The mining firm said significant steps had been taken to enhance its ethics and Compliance Programme.

Madhavpeddi said: “Starting before the company knew of the DoJ’s (Department of Justice’s) investigations, Glencore had invested substantial resources towards developing a best-in-class Ethics and Compliance Programme.

Glencore said it had also taken extensive remediation actions, including through the separation or discipline of employees involved in the wrongdoing.

The company had a refreshed board and management team who are dedicated to fostering a culture of integrity, responsibility and transparency.

The DoJ noted certain enhancements to Glencore’s compliance programme and internal controls in the resolutions.

The group said it had bolstered its compliance structures and controls through a comprehensive programme built around risk assessment, policies, procedures, standards and guidelines based on international best practices associated training and awareness initiatives as well as monitoring systems.

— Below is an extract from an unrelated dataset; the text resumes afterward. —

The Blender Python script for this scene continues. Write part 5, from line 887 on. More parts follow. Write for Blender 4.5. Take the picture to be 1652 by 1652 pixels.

This had included strengthening the group’s Code of Conduct and launching a comprehensive global awareness and training campaign designed to embed Glencore’s values throughout its business, set expectations and ensure accountability for all employees.

It had also established a centralised, independent and empowered compliance function and, in 2020, appointed a new dedicated head of compliance, as well as making a significant investment in compliance systems and resources, as well as experienced personnel.

It had significantly enhanced and expanded the group’s ethics and compliance training programmes; instituted a comprehensive business partner management programme, including significantly reducing the company’s use of third-party business generating intermediaries and employing end-to-end controls to oversee their engagement; implemented extensive monitoring and testing mechanisms, including through the use of data analytics, to assess whether its controls were entrenched and effective across the group and ensure continuous improvement.

Glencore had also engaged leading external advisers to review Glencore’s systems and verify that controls were working as intended.